Saturday I went to Florence and picked up Jay. We went to Pizza Hut, played with Catherine, his kitty (she's so cute. We petted her in tandem for like ten minutes. She ate it up.), then we went to Sam's so he could look at a computer, with Jay driving. hehe. Later, I let Lizzy (who's had her learner's for two days... well, had at that point), drive to Barnes and Nobles, and Jay drove back. Lizzy did really well for driving for two days. They were driving their mom's car, of course. No one's driving my car until they have a license. Finally, Jay and I arrived in Lexington, went to Kroger, and came back to my place. I prepared veggies and meat to marinate for kebabs the next day, and we baked a cake.

Sunday we made said kebabs, and they were really good. I also took my first stab at preparing basmati rice, and it wasn't bad. It smells SO yummy. I bought cumin seed at Kroger, and the "quality seal" had already been opened, so that's going back. I'm not using any already-opened cumin. Anyhow, later in the afternoon we went to play putt putt at the Bible Putt Putt owned by the YMCA around the corner from my apartment. It was the cheesiest thing ever. Beth, take note: If you ever visit Lexington, we are so going to play Bible Putt Putt. There was a Noah's Art. OK, no big deal. But there was a CROSS on Noah's Ark. Let's think about this for a second: Noah's Ark is Old Testmament, pre-Jesus. A cross represents Jesus, which is the New Testament. Maybe the Noah they envisioned was a really forward thinker. At the end of the course there was this plastic box on a stand, probably three feet by three feet. There were various international looking Barbies sitting on a hill, with a few international male dolls of various origins thrown in there. There were some open Bibles around the perimeter. All the dolls look well played-with. There was a large inflatable earth (small beach-ball sized) above the Barbies. There was a button to press, and it playeh "Love in any Language." It was the cheesiest thing EVER. "Campy," Jay said. Truly truly campy. hehe.

Later that evening Jay and I went to Bella Notte, and then went to walk around the UK campus so he could get a feel for it. After that day, I was very very tired and slightly sunburnt.

So that brings us to this morning, where it's nearly 11 am, and I've not done too much but correct some typos. I also have a bunch of timesheets to fill out, so I guess I'll do that right now.

Thursday, June 07, 2001

I'm trying to integrate my Blogger look with my website look.
I think it's working well.

Tuesday, June 05, 2001

I saw Moulin Rouge yesterday. It was like Disney on absinthe. It was nice eye-candy. I don't know what what I think of it overall, though.

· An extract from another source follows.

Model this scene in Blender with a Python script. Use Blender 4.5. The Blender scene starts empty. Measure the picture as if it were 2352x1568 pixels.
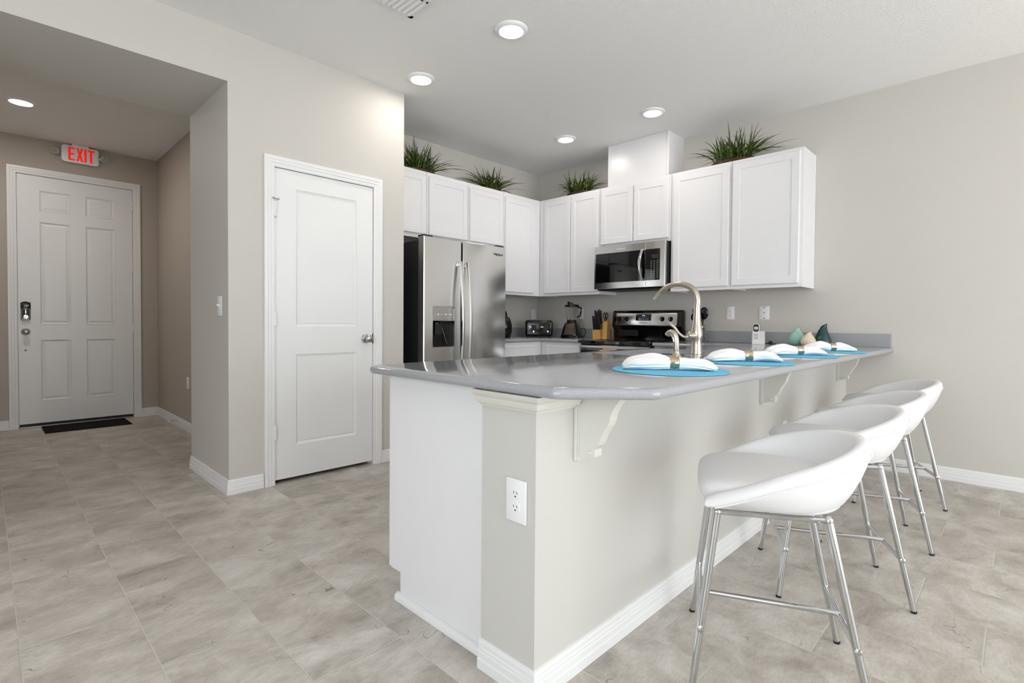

The weather has been icky lately. It's been all rainy and stuff. June seems to be a very rainy drizzly time in Lexington. Wow, this is the fifth summer I've spent in Lexington. It's weird to think. The last long period of time I spent in WV was after graduation in May of 1998. I think I was there five or six days. I'm not sure. I've been there four or five days at a time since then, I think. Whenever I'm there, I feel like I'm always rushed, trying to see everyone. And I know I tend to get snappy towards my parents... my patience is in general worn thin by the situation.

I went to Florence on Saturday. We didn't do much, just sat around Jay's house. We did get locked out by Jay's brother. He thought we were going to Lexington, so locked the door when he left. Jay has no key. We tried to open the windows, to no avail. Finally, Jay unscrewed a doorknob, and jimmied the lock. We were in, finally. I accidentally bent my glasses, so we had to take them to the Lenscrafters at the mall to get them straightened. We also attempted to make an easy peach cobbler, and it came out all bad. It tasted fine, but it wasn't something you'd wanna eat over and over. Raw cake mix, basically, in a soupy peach sauce. hehe. The recipe called for dry cake mix to be put on top of canned peaches, and then for butter to be put on top of that. We get home with the necessary ingredients to find out we had no butter, so instead we use a little Crisco. I really don't think that was the death of the recipe, though. The whole thing turned out like raw cake batter with canned peaches in it. Umm. interesting.

Does it mean I'm getting old if hot dogs give me indigestion? Blech.

I have nothing exciting to tell here, so I'm going to stop right now. hehe.